Teen overreaction to punishment

Anonymous
13 yr old DD was on her phone the entire time we were at my sisters for dinner this evening. She basically ignored anyone who tried to talk to her. It came across as incredibly rude. After the dinner and her little sister was in bed we asked her to please sit her phone on the table so we could talk. She became extremely upset and started yelling how annoying we are and refused to sit her phone on the table. I told her I just wanted to talk to her without distractions about her behavior at dinner. She told I was over reacting and still refused to simply lay the phone down. I told her I was no longer asking and to sit the phone down now! She stood there and did not put I down. I told her fine since she can't communicate without a phone in her hand she would not have a phone over break. She flipped out and started crying hysterically and I had to physically take the phone from her. This happened at 10pm and she still in bed room crying saying how horrible we are for ruining her holiday.
Anonymous
You were right, but were there rules put in place before the T holiday about phones? Did you say something during the dinner? I would have no problems saying out loud in front of everyone: "put your phone down or else".
Anonymous
I'm shocked she was allowed to have her phone out when she was a guest at someone's house. My 13 yr old had to leave hers in her jacket.
Anonymous
1. You should have discussed phone behavior before hand.

2. You should have had her put her phone away at dinner.

3. You shouldn't have tried to have a rational conversation with a 13 year old at 10 pm. The way you approached her was very confrontational and asking to get the outcome you got. Basically you were embarrassed by her behavior at dinner and because you didn't deal with it appropriately at the time you went into over drive and wanted to show her who was boss.

4. I think you've overreacted with the punishment that's going to get you nowhere fast.

5. It's pretty clear something is going on with her. Good luck figuring it out now that you've created a power struggle.
Anonymous
What do you mean "I had to physically take the phone from her"?
Anonymous
Cancel the phone plan, really she is 13 and is a monster. Phones are not some right as a young teen.
Anonymous
To be fair to her, sounds like you were pretty aggressive about it and the "I had to physically take it from her" sounds vaguely threatening and like it might have gotten violent.
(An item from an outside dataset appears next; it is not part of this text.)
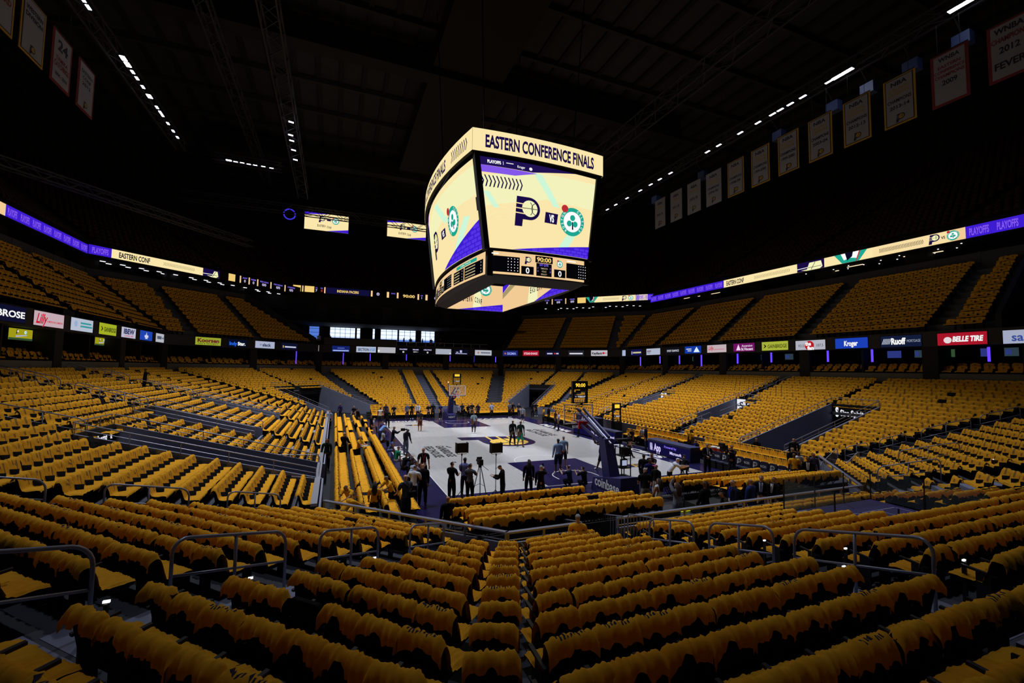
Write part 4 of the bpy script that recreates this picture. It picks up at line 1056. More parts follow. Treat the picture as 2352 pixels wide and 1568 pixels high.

If she is hysterically crying that is a major clue that you did something seriously wrong.
Anonymous
Anonymous wrote:To be fair to her, sounds like you were pretty aggressive about it and the "I had to physically take it from her" sounds vaguely threatening and like it might have gotten violent.

If she is hysterically crying that is a major clue that you did something seriously wrong.


What???? She hates having her phone taken away means Mom is wrong????????
Anonymous
She was talking to her boyfriend and you are annoying her. She does not want you going through her text messages.
Anonymous
Anonymous wrote:
Anonymous wrote:To be fair to her, sounds like you were pretty aggressive about it and the "I had to physically take it from her" sounds vaguely threatening and like it might have gotten violent.

If she is hysterically crying that is a major clue that you did something seriously wrong.


What???? She hates having her phone taken away means Mom is wrong????????


Because she's hysterically upset, duh?
Anonymous
Anonymous wrote:
Anonymous wrote:
Anonymous wrote:To be fair to her, sounds like you were pretty aggressive about it and the "I had to physically take it from her" sounds vaguely threatening and like it might have gotten violent.

If she is hysterically crying that is a major clue that you did something seriously wrong.


What???? She hates having her phone taken away means Mom is wrong????????


Because she's hysterically upset, duh?


Really, this is so confusing to me. Teen has hissy fit over losing phone that MOM PAYS FOR and somehow Mom needs to coddle teen??? No Teen that is not driving needs a phone.
Anonymous
Anonymous wrote:
Anonymous wrote:
Anonymous wrote:To be fair to her, sounds like you were pretty aggressive about it and the "I had to physically take it from her" sounds vaguely threatening and like it might have gotten violent.

If she is hysterically crying that is a major clue that you did something seriously wrong.


What???? She hates having her phone taken away means Mom is wrong????????


Because she's hysterically upset, duh?


Some teens get hysterical as a matter of course, others only when there's something serious going on. Only OP knows which one she has, and make decisions accordingly. I agree with the others that the teen should have known not to use the phone like this, and this is a parenting fail from the beginning.
Anonymous
Anonymous wrote:What do you mean "I had to physically take the phone from her"?


+1
Anonymous
Anonymous wrote:To be fair to her, sounds like you were pretty aggressive about it and the "I had to physically take it from her" sounds vaguely threatening and like it might have gotten violent.

If she is hysterically crying that is a major clue that you did something seriously wrong.


Says the mom of a sweet toddler.

If she is crying hysterically over being told to.put down her phone it means she is a 13 year old used to getting her own way who got called out for being a brat.
Anonymous
I would have told her BEFORE WE SAT AT THE TABLE to put it down.